FedEx is the largest component in the Dow Jones Transportation Average at a weight of almost 10.70 percent.

What Happened

While the decline in FedEx shares is an obvious near-term headwind for the Dow Jones Transportation Average, risk-tolerant traders can position for a rebound in the transports with the Direxion Daily Transportation Bull 3X Shares (NYSE:TPOR). That leveraged exchange-traded fund (ETF) attempts to deliver triple the daily returns of the Dow Jones Transportation Average.

Beyond the aforementioned slide in FedEx shares, transports have dealt with other headwinds this year, including ongoing US/China trade tensions and the recent groundings of Boeing Co.'s (NYSE:BA) 737 MAX aircraft.

“With the persistence of the U.S.-China Trade war, declining spending among domestic consumers and the recent grounding of the Boeing 737 MAX aircraft due to safety concerns, investors’ minds might not immediately leap to the transportation industry as the strongest growth candidate for the year,” said Direxion in a recent note. “And yet, domestic transport companies have maintained their momentum so far this year. Cheaper oil and a buy-the-dip market mentality have helped push some companies in the sector to a new 52-week high.”

Why It's Important

TPOR is nearly two years old, but market observers' affinity for using transports as a gauge of broader market health spans decades, if not longer. As highlighted by a year-to-date gain of nearly 37 percent, TPOR is doing an admirable job of delivering triple the daily returns of its underlying index.

This year, transports have been boosted by bullishness in railroad operators. Road and railroad firms account for almost 47 percent of the Dow Jones Transportation Average.

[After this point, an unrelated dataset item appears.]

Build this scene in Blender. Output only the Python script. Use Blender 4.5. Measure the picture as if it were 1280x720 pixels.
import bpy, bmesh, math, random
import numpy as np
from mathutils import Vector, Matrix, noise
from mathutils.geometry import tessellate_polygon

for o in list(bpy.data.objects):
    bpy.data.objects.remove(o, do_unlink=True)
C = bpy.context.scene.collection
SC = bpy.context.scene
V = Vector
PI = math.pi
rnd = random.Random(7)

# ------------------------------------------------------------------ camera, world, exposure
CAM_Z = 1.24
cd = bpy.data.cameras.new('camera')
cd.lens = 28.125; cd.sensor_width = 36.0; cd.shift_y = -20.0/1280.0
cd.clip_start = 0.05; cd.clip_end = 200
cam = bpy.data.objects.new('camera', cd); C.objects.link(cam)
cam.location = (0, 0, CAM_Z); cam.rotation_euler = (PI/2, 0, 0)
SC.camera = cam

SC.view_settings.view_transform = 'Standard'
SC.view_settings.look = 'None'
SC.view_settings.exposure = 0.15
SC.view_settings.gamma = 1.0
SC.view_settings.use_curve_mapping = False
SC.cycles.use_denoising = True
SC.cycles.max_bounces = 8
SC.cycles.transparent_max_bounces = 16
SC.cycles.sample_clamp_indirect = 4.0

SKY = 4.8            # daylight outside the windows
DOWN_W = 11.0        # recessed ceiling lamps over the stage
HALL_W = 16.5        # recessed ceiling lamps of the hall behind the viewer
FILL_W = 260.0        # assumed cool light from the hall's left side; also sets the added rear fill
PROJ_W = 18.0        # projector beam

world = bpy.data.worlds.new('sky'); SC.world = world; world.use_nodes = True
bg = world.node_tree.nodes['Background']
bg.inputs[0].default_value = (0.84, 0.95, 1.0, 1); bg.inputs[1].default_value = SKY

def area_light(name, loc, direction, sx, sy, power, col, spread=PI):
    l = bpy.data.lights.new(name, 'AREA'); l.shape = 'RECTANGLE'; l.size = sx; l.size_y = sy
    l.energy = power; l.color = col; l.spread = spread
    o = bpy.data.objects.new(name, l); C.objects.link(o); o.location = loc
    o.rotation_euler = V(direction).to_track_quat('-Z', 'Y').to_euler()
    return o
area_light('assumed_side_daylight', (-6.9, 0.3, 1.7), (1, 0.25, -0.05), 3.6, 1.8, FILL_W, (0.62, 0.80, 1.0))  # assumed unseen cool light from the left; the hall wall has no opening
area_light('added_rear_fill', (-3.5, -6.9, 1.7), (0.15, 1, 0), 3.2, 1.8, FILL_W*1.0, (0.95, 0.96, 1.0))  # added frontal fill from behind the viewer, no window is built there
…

“Earnings-wise, all of these companies reported solid bottom-line numbers in the previous quarter, meeting or surpassing analyst expectations and showing healthy year-over-year growth,” said Direxion. “Landstar, in particular, posted an impressive 65 percent annual EPS growth throughout FY2018.”

What's Next

It appears some traders are taking profits in TPOR. For the 10 days ended Tuesday, March 19th, outflows from TPOR equaled 32.40 percent of the fund's assets under management, according to issuer data. If the transports renew their recent rally, TPOR's outflows could reverse to inflows.